*The request*:
Sift the material for lines containing "script", and return them.

*Data provided*:
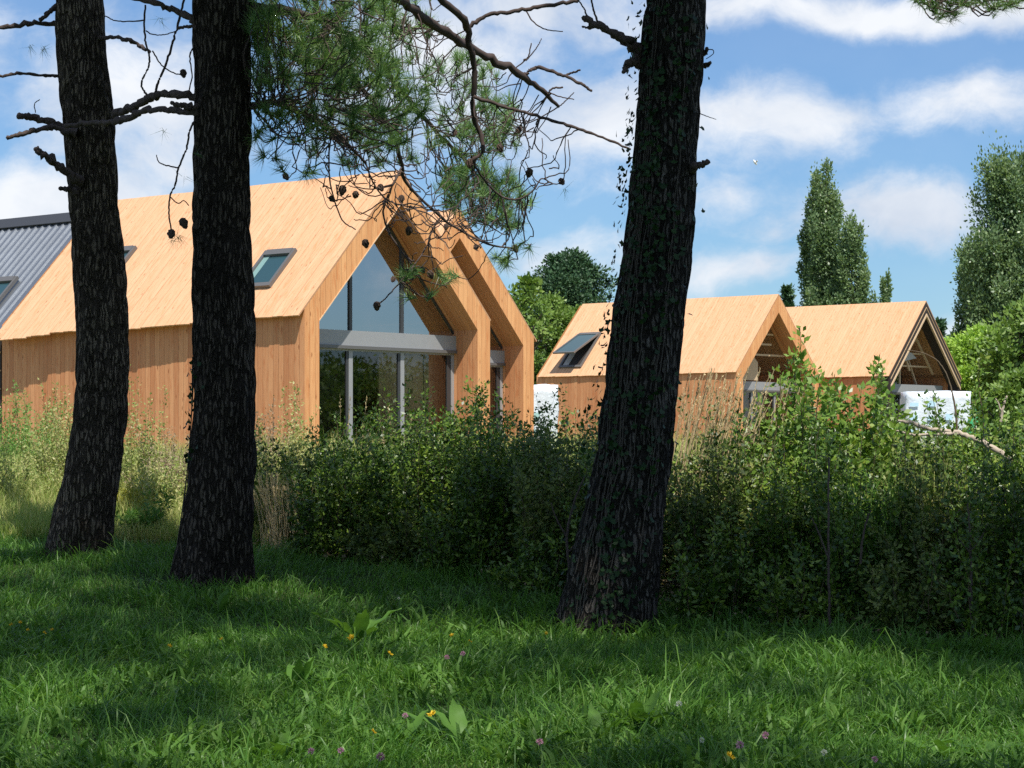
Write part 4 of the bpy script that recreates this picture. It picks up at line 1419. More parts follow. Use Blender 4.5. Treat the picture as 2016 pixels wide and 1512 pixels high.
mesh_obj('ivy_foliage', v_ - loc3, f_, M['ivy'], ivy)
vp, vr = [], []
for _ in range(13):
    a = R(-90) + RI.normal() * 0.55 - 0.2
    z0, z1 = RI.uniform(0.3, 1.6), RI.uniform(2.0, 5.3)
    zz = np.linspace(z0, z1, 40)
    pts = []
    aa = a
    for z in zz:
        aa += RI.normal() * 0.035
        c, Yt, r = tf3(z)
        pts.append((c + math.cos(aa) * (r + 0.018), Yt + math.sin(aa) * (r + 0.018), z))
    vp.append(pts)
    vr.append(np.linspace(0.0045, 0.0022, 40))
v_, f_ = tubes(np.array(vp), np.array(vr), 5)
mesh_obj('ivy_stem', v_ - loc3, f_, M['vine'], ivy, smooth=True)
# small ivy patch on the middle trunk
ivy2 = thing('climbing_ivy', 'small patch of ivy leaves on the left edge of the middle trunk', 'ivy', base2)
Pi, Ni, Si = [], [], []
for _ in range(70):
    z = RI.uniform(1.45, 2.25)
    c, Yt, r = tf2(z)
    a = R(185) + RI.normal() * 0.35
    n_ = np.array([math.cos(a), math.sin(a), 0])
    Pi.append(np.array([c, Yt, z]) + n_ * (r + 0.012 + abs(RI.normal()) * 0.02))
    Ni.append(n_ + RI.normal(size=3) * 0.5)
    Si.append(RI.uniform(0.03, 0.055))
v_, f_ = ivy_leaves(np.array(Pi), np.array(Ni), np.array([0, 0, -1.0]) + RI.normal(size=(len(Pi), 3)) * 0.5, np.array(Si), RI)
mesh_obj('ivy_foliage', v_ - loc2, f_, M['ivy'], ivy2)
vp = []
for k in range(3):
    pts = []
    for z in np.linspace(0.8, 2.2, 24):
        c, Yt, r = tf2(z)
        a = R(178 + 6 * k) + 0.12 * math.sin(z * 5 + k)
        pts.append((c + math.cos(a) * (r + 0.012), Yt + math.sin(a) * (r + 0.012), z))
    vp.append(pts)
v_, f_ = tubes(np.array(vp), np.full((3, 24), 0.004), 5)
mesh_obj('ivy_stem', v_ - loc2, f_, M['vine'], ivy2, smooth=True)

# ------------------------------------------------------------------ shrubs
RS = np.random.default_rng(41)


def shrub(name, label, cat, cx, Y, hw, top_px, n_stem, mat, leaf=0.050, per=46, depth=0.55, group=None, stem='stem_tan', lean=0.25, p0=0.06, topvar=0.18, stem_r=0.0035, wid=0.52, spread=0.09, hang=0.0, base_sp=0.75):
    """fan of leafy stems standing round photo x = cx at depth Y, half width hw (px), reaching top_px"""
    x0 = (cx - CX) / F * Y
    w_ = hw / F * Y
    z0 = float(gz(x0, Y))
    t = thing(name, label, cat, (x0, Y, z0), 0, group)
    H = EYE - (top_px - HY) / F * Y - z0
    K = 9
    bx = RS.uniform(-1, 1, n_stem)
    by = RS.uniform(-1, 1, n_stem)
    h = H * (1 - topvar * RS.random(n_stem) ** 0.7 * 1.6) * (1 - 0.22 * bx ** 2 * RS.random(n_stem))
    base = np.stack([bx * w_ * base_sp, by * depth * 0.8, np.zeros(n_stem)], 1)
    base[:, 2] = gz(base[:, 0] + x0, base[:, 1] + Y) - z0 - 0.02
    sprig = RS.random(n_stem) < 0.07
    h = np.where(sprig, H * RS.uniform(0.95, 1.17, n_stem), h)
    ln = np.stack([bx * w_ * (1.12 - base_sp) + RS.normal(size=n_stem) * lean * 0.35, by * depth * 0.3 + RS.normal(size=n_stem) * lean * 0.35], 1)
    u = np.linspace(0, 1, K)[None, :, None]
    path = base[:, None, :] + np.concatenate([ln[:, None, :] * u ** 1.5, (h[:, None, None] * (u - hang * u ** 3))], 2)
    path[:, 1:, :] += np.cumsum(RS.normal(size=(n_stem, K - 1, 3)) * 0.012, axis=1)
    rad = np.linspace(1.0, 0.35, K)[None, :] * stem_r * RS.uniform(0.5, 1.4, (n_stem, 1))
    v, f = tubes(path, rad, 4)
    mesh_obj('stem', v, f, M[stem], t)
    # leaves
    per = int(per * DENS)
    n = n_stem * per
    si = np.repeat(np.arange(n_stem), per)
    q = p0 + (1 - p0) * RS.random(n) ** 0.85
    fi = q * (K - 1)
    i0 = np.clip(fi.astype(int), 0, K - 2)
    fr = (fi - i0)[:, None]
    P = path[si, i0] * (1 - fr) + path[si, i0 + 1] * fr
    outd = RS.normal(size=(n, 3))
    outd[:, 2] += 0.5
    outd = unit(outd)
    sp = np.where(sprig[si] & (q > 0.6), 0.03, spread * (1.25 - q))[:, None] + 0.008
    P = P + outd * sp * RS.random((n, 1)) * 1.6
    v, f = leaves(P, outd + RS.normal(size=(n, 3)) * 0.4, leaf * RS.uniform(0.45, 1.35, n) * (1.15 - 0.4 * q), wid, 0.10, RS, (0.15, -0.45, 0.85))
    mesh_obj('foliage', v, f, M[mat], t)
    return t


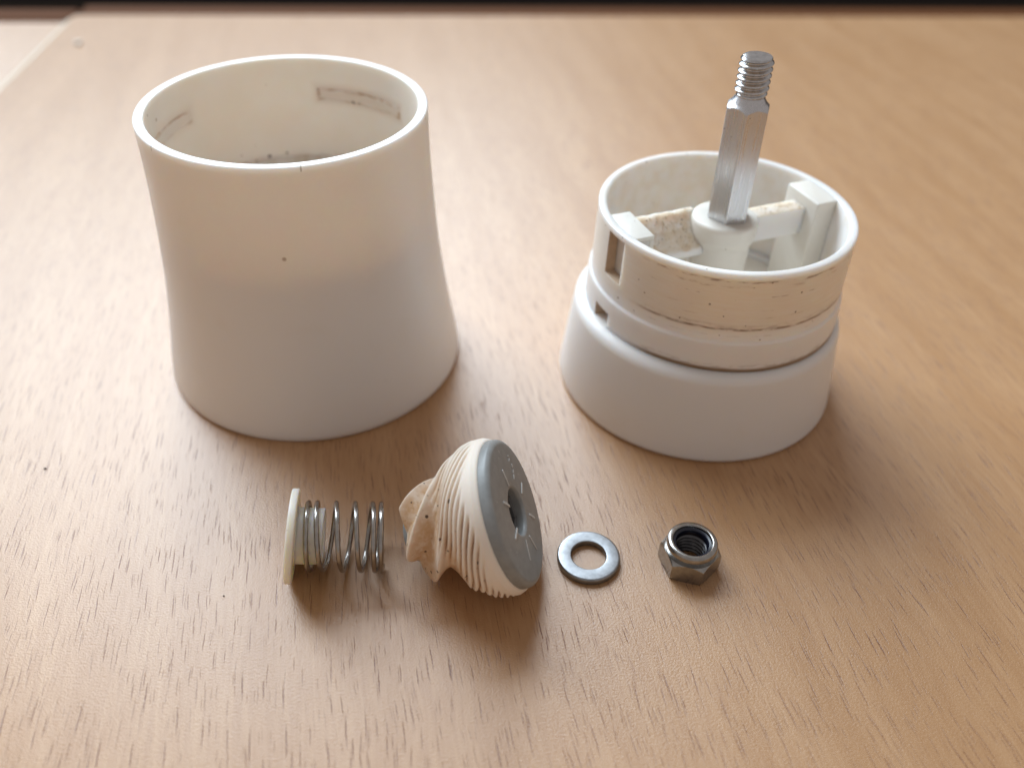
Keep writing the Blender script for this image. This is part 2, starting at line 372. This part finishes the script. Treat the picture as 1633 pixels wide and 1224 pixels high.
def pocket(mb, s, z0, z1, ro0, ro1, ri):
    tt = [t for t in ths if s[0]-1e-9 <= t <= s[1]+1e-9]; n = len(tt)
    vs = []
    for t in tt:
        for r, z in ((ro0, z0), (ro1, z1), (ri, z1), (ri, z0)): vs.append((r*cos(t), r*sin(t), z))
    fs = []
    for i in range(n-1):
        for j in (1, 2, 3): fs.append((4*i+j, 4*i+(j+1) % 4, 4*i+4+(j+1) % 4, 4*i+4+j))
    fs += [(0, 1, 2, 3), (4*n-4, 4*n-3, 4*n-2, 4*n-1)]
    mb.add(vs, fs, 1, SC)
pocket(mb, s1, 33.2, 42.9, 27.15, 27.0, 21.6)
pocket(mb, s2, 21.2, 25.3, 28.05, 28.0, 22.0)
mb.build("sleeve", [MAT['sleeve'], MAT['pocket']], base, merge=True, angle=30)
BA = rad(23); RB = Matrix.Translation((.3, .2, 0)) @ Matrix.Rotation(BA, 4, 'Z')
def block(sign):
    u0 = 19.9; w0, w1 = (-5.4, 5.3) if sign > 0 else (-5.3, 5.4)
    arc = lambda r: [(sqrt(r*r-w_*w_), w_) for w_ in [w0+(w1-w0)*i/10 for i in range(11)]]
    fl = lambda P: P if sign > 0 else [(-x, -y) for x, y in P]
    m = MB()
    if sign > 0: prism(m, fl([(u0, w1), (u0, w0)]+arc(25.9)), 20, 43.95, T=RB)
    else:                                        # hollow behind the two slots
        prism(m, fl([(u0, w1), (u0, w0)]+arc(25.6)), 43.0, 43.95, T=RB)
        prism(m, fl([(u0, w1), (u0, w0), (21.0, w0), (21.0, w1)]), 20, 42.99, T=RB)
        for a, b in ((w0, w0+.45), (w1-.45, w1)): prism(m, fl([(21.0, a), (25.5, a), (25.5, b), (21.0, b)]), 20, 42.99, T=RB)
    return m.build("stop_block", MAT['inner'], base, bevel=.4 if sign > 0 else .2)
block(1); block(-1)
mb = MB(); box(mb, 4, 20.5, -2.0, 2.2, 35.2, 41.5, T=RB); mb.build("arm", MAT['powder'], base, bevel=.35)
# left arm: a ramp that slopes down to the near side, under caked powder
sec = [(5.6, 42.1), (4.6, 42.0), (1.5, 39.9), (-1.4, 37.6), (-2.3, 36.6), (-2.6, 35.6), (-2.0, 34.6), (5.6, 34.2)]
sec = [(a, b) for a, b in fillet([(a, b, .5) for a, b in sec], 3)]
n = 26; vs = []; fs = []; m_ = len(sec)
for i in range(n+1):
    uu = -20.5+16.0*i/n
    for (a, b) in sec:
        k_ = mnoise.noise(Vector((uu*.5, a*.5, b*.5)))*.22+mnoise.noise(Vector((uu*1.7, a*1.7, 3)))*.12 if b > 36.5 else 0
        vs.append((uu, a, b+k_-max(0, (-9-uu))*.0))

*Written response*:
Write part 4 of the bpy script that recreates this picture. It picks up at line 1419. More parts follow. Use Blender 4.5. Treat the picture as 2016 pixels wide and 1512 pixels high.
Keep writing the Blender script for this image. This is part 2, starting at line 372. This part finishes the script. Treat the picture as 1633 pixels wide and 1224 pixels high.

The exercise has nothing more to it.